**The task:** Copy out all lines with the word "that" in them.

┌─ Exercise material

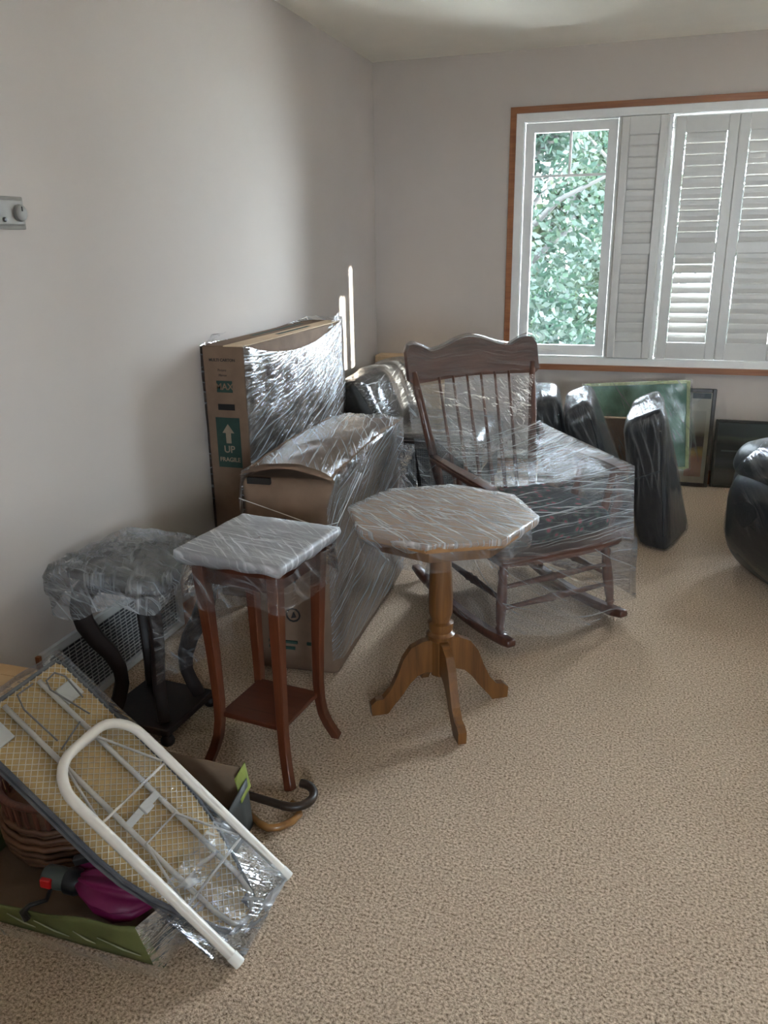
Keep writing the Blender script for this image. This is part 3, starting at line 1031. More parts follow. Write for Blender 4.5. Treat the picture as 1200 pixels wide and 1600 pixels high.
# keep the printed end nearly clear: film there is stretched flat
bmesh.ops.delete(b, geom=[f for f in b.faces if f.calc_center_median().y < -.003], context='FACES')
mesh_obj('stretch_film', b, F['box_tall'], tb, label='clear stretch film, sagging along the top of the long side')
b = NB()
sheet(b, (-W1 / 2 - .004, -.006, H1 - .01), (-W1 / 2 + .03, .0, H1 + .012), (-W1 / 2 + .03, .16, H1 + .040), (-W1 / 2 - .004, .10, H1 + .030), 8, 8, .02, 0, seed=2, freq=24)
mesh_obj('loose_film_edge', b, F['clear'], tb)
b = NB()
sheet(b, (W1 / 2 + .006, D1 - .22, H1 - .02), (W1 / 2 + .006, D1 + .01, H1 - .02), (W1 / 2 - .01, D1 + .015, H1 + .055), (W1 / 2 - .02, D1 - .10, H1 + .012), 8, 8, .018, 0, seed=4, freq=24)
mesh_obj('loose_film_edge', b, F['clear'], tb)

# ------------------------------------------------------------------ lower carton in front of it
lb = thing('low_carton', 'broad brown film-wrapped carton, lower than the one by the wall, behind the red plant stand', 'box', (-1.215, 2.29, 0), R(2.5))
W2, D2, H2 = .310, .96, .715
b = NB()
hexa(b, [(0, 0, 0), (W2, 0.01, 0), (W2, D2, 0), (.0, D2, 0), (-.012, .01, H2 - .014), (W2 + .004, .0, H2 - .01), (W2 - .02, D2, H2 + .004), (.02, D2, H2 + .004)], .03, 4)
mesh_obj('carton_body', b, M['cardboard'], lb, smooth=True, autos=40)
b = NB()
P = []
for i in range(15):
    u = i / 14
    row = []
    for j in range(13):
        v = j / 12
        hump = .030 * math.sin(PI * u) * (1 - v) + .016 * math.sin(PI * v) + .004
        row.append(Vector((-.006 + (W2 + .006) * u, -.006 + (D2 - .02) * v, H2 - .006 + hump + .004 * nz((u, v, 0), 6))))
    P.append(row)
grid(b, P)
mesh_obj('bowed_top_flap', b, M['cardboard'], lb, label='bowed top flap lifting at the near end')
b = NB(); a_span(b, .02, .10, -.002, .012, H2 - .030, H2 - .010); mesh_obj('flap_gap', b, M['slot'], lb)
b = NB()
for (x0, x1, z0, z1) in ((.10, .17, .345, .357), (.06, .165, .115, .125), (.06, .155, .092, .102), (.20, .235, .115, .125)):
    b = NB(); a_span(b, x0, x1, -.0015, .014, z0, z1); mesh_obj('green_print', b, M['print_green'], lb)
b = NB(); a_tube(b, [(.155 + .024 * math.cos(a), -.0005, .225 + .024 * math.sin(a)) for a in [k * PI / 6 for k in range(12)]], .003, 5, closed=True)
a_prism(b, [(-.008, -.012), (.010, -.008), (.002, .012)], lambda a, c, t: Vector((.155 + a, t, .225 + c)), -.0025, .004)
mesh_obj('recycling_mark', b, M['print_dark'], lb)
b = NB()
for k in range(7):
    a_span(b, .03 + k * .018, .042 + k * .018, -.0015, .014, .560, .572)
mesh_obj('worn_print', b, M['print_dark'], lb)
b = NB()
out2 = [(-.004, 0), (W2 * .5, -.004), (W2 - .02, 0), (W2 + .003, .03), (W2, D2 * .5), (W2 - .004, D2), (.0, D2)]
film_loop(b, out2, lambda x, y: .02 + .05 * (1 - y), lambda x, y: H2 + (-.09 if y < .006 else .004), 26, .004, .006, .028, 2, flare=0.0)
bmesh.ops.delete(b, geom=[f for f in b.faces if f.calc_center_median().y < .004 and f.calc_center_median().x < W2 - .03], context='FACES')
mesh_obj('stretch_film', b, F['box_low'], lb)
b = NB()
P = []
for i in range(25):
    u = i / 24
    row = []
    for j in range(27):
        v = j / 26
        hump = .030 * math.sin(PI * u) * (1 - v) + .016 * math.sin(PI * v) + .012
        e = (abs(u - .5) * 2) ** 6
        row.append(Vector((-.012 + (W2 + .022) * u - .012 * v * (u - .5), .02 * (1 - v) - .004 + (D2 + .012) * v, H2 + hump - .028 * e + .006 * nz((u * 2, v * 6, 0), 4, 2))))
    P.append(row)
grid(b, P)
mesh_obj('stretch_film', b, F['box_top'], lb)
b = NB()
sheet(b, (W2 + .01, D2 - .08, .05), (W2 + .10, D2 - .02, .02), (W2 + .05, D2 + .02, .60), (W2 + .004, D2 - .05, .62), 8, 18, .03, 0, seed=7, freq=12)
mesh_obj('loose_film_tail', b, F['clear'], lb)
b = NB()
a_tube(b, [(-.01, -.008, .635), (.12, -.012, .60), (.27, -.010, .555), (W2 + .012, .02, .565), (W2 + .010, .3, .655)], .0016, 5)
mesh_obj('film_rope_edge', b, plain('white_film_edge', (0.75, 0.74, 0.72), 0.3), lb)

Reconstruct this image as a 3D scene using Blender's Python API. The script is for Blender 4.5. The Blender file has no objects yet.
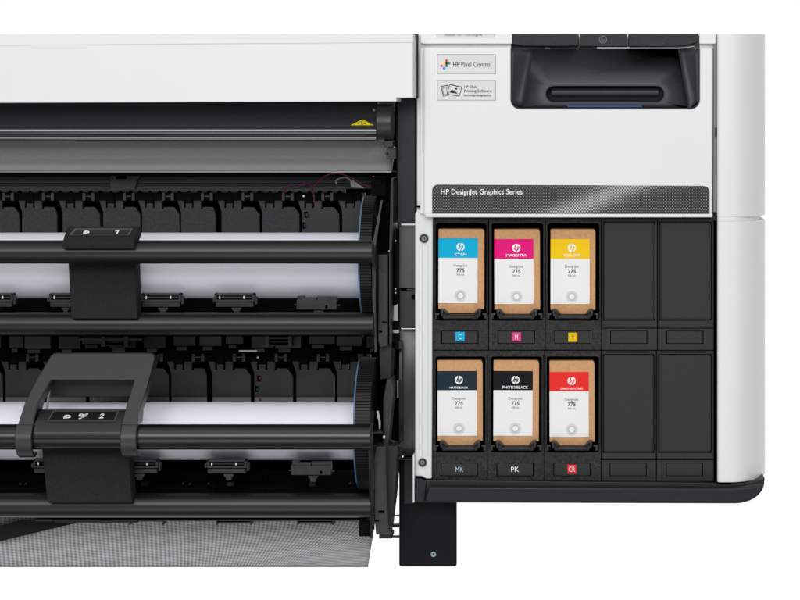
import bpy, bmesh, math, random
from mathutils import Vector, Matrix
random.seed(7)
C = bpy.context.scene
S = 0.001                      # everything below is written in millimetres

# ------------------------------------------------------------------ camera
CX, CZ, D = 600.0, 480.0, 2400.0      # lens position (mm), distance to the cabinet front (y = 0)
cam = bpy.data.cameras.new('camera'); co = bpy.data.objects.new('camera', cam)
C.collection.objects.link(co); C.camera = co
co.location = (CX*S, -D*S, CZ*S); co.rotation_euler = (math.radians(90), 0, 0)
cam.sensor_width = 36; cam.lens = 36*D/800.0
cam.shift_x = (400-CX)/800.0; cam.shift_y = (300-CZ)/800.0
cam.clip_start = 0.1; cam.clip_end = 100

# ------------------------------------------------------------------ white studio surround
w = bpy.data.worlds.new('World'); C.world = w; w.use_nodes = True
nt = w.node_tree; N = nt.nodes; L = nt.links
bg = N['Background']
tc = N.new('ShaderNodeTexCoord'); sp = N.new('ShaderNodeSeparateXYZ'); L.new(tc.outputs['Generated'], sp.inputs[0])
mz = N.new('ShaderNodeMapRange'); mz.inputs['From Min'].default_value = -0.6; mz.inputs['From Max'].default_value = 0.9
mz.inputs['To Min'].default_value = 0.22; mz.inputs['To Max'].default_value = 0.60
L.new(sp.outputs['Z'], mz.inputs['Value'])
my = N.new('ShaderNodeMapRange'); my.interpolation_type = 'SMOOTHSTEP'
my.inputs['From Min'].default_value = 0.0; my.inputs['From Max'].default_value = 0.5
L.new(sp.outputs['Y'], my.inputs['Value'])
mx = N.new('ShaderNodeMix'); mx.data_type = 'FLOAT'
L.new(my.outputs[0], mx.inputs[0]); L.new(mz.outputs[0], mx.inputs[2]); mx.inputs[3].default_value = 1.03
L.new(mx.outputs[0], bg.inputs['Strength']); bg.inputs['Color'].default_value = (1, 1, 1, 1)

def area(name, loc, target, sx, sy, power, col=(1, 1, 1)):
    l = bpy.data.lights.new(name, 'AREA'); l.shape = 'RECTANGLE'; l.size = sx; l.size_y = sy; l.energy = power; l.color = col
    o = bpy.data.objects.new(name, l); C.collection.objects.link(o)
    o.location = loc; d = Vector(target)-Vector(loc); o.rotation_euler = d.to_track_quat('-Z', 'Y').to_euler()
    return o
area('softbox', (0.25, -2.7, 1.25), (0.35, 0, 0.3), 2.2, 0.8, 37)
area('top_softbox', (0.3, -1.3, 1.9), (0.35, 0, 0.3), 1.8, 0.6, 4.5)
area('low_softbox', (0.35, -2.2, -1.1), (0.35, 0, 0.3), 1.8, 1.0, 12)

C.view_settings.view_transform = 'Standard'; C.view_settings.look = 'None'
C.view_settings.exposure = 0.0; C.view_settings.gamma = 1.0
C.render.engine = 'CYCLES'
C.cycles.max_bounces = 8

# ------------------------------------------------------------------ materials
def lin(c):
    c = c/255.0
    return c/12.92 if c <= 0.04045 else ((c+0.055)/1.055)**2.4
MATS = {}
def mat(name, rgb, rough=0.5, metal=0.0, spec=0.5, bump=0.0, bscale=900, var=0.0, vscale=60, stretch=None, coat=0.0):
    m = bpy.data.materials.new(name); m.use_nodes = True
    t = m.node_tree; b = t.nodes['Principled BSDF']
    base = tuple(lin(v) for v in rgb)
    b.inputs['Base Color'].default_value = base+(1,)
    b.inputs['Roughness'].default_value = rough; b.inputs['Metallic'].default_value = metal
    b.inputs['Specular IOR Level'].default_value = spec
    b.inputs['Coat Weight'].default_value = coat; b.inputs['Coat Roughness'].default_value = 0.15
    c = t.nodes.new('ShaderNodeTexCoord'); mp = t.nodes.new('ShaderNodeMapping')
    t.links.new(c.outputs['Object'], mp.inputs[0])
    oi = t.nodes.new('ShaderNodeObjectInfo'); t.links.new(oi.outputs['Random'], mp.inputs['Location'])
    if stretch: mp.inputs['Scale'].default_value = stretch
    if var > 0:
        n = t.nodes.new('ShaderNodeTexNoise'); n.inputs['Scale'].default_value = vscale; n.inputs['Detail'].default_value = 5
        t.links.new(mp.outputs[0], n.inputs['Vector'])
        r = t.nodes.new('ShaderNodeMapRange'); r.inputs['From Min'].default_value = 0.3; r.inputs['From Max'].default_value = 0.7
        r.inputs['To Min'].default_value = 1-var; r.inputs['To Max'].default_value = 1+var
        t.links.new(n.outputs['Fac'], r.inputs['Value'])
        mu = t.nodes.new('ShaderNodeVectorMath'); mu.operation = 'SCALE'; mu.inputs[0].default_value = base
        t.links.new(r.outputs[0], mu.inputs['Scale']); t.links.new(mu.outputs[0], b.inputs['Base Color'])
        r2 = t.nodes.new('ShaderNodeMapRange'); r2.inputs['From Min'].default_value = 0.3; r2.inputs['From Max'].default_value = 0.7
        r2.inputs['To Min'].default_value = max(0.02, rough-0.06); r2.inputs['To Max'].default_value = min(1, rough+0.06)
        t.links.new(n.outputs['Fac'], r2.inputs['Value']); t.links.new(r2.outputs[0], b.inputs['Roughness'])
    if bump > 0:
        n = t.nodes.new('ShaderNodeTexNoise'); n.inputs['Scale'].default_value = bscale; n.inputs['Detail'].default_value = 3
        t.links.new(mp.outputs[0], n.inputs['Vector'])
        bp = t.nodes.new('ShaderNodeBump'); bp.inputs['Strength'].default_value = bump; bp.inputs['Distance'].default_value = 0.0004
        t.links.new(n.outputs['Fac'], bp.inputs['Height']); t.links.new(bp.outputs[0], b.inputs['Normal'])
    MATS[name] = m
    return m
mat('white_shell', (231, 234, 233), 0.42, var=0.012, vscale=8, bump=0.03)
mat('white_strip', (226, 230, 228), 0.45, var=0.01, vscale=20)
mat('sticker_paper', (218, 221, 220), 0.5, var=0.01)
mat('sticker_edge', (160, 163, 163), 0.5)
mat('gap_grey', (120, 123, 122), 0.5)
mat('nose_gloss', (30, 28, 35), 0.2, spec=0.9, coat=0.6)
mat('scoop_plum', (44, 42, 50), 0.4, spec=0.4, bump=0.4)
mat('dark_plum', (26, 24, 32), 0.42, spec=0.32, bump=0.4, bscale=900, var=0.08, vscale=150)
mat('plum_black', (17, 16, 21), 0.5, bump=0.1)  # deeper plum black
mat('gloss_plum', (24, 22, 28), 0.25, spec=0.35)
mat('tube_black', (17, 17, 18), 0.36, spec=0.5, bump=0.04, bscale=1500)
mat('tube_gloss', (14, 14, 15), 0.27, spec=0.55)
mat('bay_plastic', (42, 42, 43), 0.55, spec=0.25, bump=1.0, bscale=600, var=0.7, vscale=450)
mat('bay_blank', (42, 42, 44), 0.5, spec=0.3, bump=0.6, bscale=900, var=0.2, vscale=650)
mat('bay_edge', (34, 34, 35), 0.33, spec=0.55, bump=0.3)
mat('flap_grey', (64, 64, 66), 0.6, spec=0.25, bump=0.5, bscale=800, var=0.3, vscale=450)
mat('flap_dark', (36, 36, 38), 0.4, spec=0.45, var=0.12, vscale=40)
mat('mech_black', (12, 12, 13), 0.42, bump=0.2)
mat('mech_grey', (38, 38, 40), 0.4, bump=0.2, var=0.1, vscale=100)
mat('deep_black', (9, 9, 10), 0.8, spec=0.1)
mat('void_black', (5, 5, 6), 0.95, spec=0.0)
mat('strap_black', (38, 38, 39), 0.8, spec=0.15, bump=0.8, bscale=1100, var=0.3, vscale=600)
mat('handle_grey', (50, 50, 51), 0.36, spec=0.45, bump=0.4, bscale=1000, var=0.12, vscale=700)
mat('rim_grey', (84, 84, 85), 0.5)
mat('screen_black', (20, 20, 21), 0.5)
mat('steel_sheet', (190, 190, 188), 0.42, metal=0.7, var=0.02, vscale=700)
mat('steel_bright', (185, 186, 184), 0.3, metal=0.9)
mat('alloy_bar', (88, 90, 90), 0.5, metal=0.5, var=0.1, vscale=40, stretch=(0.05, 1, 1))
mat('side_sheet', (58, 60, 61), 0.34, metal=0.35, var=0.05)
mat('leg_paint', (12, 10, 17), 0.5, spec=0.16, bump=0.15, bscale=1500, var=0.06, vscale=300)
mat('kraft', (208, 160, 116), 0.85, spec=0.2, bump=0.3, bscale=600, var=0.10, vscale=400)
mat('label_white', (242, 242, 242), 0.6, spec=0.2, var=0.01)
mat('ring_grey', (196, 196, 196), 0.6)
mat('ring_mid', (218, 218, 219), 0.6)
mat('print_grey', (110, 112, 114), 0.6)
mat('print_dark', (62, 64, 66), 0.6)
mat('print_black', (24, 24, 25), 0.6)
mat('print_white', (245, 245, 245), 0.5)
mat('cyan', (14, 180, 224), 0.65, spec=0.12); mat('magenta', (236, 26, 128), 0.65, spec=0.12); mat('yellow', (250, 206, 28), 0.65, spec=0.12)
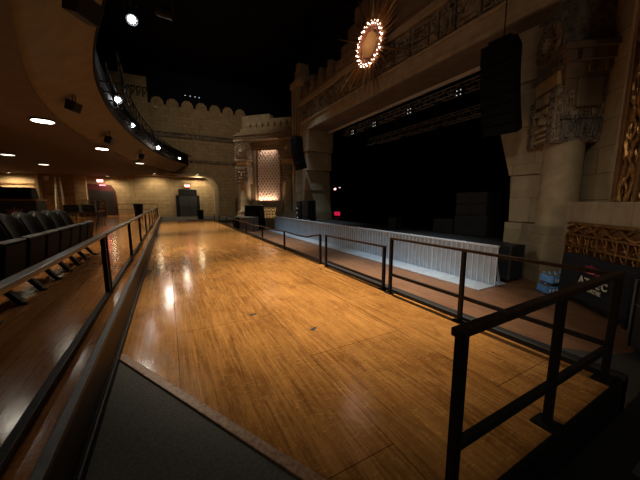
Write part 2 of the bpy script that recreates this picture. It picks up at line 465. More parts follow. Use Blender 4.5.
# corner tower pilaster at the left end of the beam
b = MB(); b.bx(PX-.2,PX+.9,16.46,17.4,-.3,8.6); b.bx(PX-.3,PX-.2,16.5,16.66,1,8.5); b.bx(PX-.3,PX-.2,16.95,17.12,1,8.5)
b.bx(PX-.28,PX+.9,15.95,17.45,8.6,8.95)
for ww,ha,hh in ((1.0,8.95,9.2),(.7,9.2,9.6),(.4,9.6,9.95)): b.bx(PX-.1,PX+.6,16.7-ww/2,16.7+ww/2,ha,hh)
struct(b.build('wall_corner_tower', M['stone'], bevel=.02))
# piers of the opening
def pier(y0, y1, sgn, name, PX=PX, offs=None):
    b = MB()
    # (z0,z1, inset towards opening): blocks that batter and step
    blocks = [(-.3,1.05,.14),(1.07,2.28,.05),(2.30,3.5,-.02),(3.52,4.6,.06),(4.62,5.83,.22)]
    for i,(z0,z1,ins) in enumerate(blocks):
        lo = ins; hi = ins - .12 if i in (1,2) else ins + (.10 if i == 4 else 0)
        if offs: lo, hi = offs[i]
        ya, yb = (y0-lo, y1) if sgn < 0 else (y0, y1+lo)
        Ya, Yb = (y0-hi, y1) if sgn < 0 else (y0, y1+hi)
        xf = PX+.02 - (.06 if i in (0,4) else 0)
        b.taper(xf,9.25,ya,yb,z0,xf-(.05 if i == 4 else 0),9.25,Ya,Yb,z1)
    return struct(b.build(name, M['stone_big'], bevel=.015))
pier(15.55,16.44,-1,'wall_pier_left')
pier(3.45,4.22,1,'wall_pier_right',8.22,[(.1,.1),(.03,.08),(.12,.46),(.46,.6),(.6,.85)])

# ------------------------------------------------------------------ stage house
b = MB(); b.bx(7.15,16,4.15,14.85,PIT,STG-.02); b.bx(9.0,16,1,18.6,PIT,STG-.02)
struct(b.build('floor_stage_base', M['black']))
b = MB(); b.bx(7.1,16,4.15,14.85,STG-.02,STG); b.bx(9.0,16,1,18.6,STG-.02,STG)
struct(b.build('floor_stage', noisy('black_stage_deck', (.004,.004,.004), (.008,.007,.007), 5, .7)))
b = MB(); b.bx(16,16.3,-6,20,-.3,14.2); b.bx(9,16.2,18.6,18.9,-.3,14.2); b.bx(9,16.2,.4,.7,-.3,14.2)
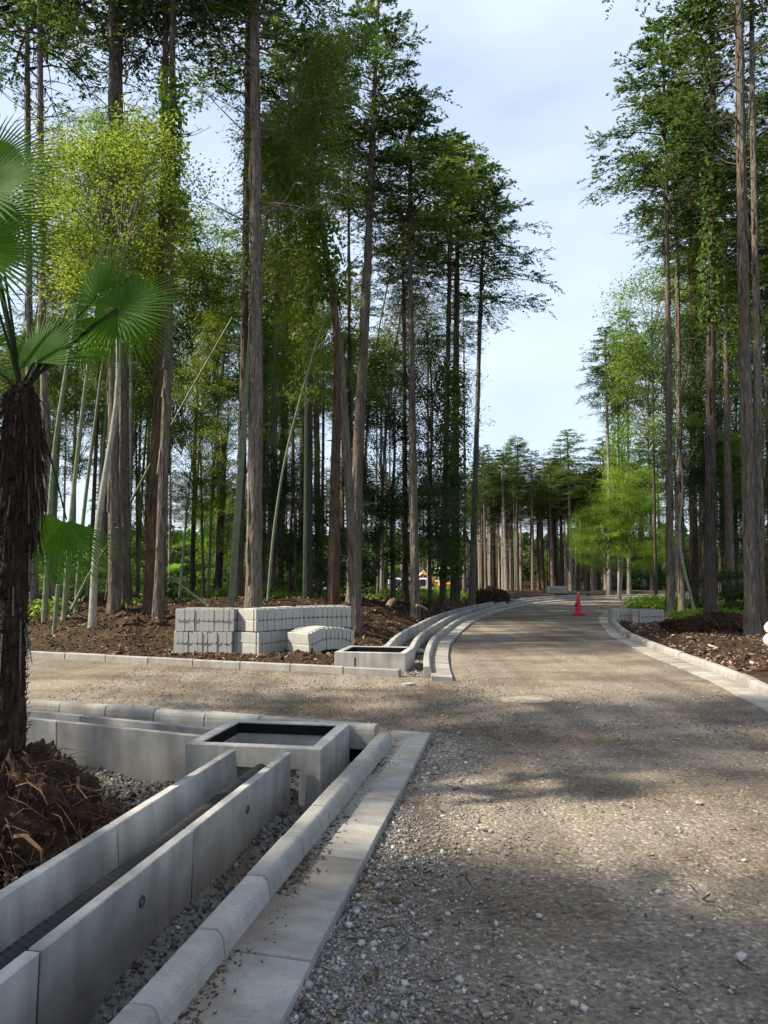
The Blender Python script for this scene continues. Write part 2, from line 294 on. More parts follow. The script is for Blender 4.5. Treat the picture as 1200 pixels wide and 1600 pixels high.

└─

**Written reply:**
Write part 2 of the bpy script that recreates this picture. It picks up at line 465. More parts follow. Use Blender 4.5.
    # (z0,z1, inset towards opening): blocks that batter and step